A Mortgage Introducer source, said: “Portman wrote to customers of its Midlands branches saying if they didn’t use its branches then it would close them in 12 months time. This is likely to affect a lot of people. It is not just the fact it is closing branches it is the way it is doing it. By giving 12 months notice there is an air of uncertainty and clients are more likely to move away than use branches more. This also affects brokers as it could be seen that the Society is moving away from its mortgage offering.”
However, Robert Sharpe, chief executive at Portman Building Society, said: “It would not be fair to subsidise unprofitable branches by denying further investment to units that are performing well. We are, in effect, asking customers to help determine the future of their local branch by utilising the products and services offered.”

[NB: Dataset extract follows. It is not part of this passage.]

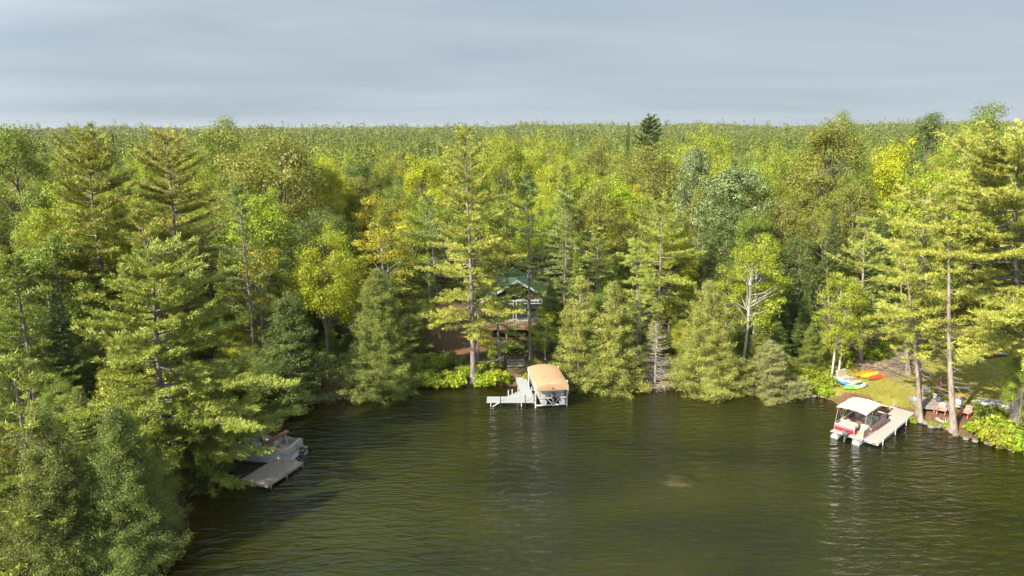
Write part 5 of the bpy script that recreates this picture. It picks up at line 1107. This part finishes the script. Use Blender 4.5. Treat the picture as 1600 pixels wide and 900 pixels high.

This was criticised by the source, who said: “ Giving branches 12 months to sort themselves out is unlikely to instil confidence. If it does an annual review of branch productivity, does it do similar with brokers?”
A Portman spokesperson confirmed it did not undertake reviews of brokers, stating it was a completely separate channel to branches.
Sarah Gwilt, mortgage adviser at Dickson Lishman Prince, said the effect of the possible branch closures to brokers could be minimal, but argued it could result in Portman having to enhance its product range. “If it does close more branches it will have to look after its existing borrowers better by offering competitive deals. Otherwise it will end up having no clients left.”
She added: “As Portman took over the Staffordshire BS a while ago it increased its branch network, especially in the Midlands. I am not really surprised that some branches have been put under the spotlight.”